The Hungarian day-ahead price has flipped to a discount to its Austrian counterparts in recent days, reflecting full storages and strong contractual imports that have reduced the need for spot purchases.
In four of the past six sessions, the Hungarian day-ahead price has closed at a discount to the Austria VTP, with the price on 18 September at €1.13/MWh below. The last time this price dynamic prevailed for several consecutive days was in late January, as the Hungarian market usually needs to retain a premium to Austria in order to attract spot imports to fill its storage facilities and meet peak consumption.
The Hungarian prompt switching to a discount may mean strong spot purchases are no longer a priority, probably the result of high storage levels and low domestic consumption. Hungarian storage facilities were nearly 95pc full as of the morning of 18 September, holding 64.54TWh, according to the latest available data from EU transparency body GIE. This is drastically above last year's figure of 47TWh for the same date and further above the 45.5TWh average for 2013-21.
Low domestic gas consumption this year has buoyed supply available for injections. Cumulatively in January-July, the latest data available from energy regulator Mekh, domestic demand was 17pc below the same period in 2022 and down by 22.6pc from the level in 2021 (see consumption graph), having already dropped 14.9pc last year from a year earlier.
Imports through Romania and Serbia have held at nearly full capacity at both interconnection points for the past two months, averaging 245 GWh/d and 70 GWh/d, respectively, on 1 August-18 September. This was just below technical capacity at the two points of 245.8 GWh/d and 73.4 GWh/d, respectively, giving a utilisation rate of nearly 100pc. Higher flows from Serbia were bolstered by the start of deliveries of 50mn m³ of Azeri gas that was injected into Hungarian storage facilities. And imports from Croatia averaged 37 GWh/d during this period, a utilisation rate of roughly 73pc.
In contrast, imports from Austria plummeted to 66 GWh/d on 1 August-18 September, from 141 GWh/d in July. And since Hungarian prices began flipping to discounts to Austria, inflows have dropped even further, averaging just 11 GWh/d on 14-18 September and as low as 2.9GWh on 14 September. Excluding two days of maintenance in late June, this was the lowest for any day since 23-24 January, which was also the last time Hungarian day-ahead prices were at a discount to Austria.
With an agreement having been reached to import 100mn m³ of Azeri gas in the fourth quarter of this year, and if domestic consumption stays low, there could continue to be little need for brisk imports from Austria. A recent agreement signed between the state-owned Hungarian and Bulgarian suppliers MVM and Bulgargaz also could help bolster winter supply, particularly through co-ordinating LNG purchases through the EU joint-purchasing platform.
Slovakia now Europe's premium market
While Hungarian day-ahead prices have flipped to a discount to Austria, Slovakian prices have maintained a significant premium, making the Slovak market the most expensive of any European market assessed by Argus.

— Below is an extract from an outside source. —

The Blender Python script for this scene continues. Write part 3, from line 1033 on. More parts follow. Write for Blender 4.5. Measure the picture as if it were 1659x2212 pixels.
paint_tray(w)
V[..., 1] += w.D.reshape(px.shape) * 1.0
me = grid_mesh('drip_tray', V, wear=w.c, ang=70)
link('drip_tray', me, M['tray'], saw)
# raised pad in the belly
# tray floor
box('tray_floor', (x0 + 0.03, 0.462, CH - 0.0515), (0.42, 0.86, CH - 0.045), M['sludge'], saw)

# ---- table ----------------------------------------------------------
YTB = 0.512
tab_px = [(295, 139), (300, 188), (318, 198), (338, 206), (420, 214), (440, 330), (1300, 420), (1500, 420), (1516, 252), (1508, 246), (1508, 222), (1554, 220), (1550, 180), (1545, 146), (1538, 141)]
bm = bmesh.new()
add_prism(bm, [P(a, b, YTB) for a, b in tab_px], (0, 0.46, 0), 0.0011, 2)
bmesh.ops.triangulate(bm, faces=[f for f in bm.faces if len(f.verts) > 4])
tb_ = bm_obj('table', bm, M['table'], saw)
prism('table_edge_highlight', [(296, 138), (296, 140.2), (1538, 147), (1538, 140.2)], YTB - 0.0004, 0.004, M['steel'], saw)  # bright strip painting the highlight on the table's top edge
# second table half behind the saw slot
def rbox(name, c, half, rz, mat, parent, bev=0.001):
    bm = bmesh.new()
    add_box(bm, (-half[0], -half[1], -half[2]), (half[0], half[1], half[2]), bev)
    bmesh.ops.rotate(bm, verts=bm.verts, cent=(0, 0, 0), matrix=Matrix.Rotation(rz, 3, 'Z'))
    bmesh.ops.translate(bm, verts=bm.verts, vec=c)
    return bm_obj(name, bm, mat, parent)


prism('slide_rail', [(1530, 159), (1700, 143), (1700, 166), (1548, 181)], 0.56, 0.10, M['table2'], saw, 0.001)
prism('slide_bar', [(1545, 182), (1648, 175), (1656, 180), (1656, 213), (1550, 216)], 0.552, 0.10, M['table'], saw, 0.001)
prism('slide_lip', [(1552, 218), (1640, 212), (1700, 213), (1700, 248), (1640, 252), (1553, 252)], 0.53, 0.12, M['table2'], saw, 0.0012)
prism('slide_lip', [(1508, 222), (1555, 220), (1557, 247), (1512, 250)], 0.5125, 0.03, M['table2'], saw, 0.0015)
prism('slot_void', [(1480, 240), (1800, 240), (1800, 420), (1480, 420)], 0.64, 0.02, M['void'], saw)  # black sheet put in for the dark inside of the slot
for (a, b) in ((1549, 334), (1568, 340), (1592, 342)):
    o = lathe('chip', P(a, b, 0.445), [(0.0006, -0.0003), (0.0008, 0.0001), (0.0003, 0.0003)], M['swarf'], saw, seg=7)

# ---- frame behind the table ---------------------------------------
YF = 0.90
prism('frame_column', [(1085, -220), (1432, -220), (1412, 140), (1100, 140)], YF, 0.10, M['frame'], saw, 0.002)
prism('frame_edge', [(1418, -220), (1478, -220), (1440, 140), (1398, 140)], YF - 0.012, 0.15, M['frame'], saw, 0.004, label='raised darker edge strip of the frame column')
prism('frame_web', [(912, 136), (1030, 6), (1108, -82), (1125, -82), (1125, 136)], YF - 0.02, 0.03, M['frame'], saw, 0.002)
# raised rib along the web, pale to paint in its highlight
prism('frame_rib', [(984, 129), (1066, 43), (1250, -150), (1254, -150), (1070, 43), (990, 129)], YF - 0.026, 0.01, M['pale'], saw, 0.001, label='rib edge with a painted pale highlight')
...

While the Hungarian basis to Austria has fluctuated widely this year, the Slovak market has held at a premium in every session, at an average of €1.56/MWh (see basis graph). It held as high as €1.90/MWh at the end of August, but has shrunk so far this month to an average of €1.60/MWh. Slovakia also sits at the end of a long line of transmission from more liquid hubs in northwest Europe, where the majority of LNG terminals are located and where Norwegian gas enters Europe. Slovak prices, consequently, have to be high enough to offset the greater transit costs associated with bringing gas eastwards across several countries. But the majority of the country's imports still comes from Russia and is delivered through Ukraine.
Slovak prices have been supported by strong imports from Ukraine's state-owned supplier, Naftogaz, which has accounted for most of the increased liquidity on the Slovak market in recent months. Outflows from Slovakia were the largest source of exports to Ukraine this summer.
The large basis to Austria comes despite Slovak storages also being near full capacity and even lower demand this year than last. This may suggest prices on the Slovak VTP are driven more by exports to neighbouring markets than they are by the fundamentals situation in the domestic market.